You forgot that they also use Intrix to find about average segment speeds and accidents (to draw the multicolored traffic speed lines and offer detours).
Note that this thing here under discussion just replaces Navigon with Tesla Maps, all the rest (google tiles for cid display, intrix, another speed limits solution and such) still stays in place.

Since FSD will rely on the navigation system, this is something Tesla needed to be working on - before they start doing serious development and testing for FSD.
This is a totally separate thing that they are also working on. ape has (will have I mean) it's own maps that would be separately downloaded as needed and cached locally.
 
@verygreen can you give a technical explanation of what you did here? I read the original article but it was light on details so I'm a bit confused as to what is going on.

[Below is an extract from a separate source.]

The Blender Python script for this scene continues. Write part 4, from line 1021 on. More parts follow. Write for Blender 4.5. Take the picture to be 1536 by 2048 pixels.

From my understanding, it seems that there are:
1) Taiwan maps data with new navigation engine
2) US maps data with old navigation engine
Is what you did basically to couple the TW engine with the US maps? If so, how does model 3 fit into the picture here?

Thanks
 
@ricebucket No, the new maps have been available on the M3 for sometime, @verygreen posted an article a while ago where he switched them out and has been speaking the last few releases about new pieces and parts making it into the x/s firmwares in prep for the maps. He not so simply got the it from the m3 somehow and then just replaced his map with the new maps which are present in the m3.